Manufacturers around the world are under pressure to bring their factory workforce into the 21st century – but 57% of manufacturing leaders say that their organisation lacks skilled workers to support digitisation plans, according to a survey by Gartner.

The 2020 Gartner Smart Manufacturing Strategy and Implementation Trends Survey was conducted online between October and December 2020. In total, 439 respondents were interviewed across North America, Western Europe, and APAC.

“Our survey revealed that manufacturers are currently going through a difficult phase in their digitisation journey toward smart manufacturing,” says Simon Jacobson, vice-president analyst with the Gartner Supply Chain practice. “They accept that changing from a break-fix mentality and culture to a data-driven workforce is a must.

“However, intuition, efficiency and engagement cannot be sacrificed. New workers might be tech-savvy but lack access to best practices and know-how — and tenured workers might have the knowledge, but not the digital skills. A truly connected factory worker in a smart manufacturing environment needs both.”

Connected factory workers leverage various digital tools and data management techniques to improve and integrate their interactions with both physical and virtual surroundings while improving decision accuracy, proliferating knowledge and lessening variability.

Organisational complexity, integration and process reengineering are the most prevalent challenges for executing smart manufacturing initiatives. Combined, these challenges reflect the largest change management obstacles.

“It’s interesting to see that leadership commitment is frequently cited as not being a challenge,” says Jacobson. “Across all respondents, 83% agree that their leadership understands and accepts the need to invest in smart manufacturing.

“However, it does not reflect whether or not the majority of leaders understand the magnitude of change in front of them – regarding technology, as well as talent.”

Companies are recognizing the value and opportunity for smart manufacturing. However, just introducing new technologies is not enough. The factory workers must evolve alongside the technology and be on board for the changes to come.

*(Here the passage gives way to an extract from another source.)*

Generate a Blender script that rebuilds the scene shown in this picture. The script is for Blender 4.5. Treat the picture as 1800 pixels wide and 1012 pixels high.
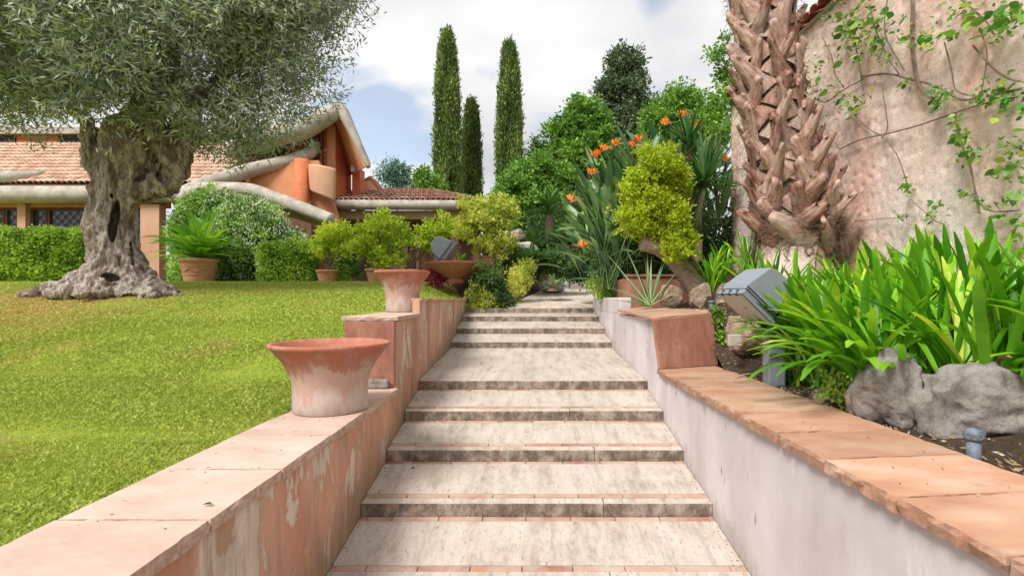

“The most immediate action is for organisations to realise that this is more than digitisation. It requires synchronising activities for capability building, capability enablement and empowering people,” Jacobson says. “Taking a ‘how to improve a day in the life’ approach will increase engagement, continuous learning and ultimately foster a pull-based approach that will attract tenured workers.

“They are the best points of contact to identify the best starting points for automation and the required data and digital tools for better decision-making.”

In the long term, it is important to establish a data-driven culture in manufacturing operations that is rooted in governance and training – without stifling employee creativity and ingenuity.

“It’s great when workers use digital tools to build their own experiences, and in turn improve productivity. It’s the manufacturing leaders’ job to make sure to minimise the risk of shadow IT and ensure that digital knowledge is shared among factory workers,” says Jacobson.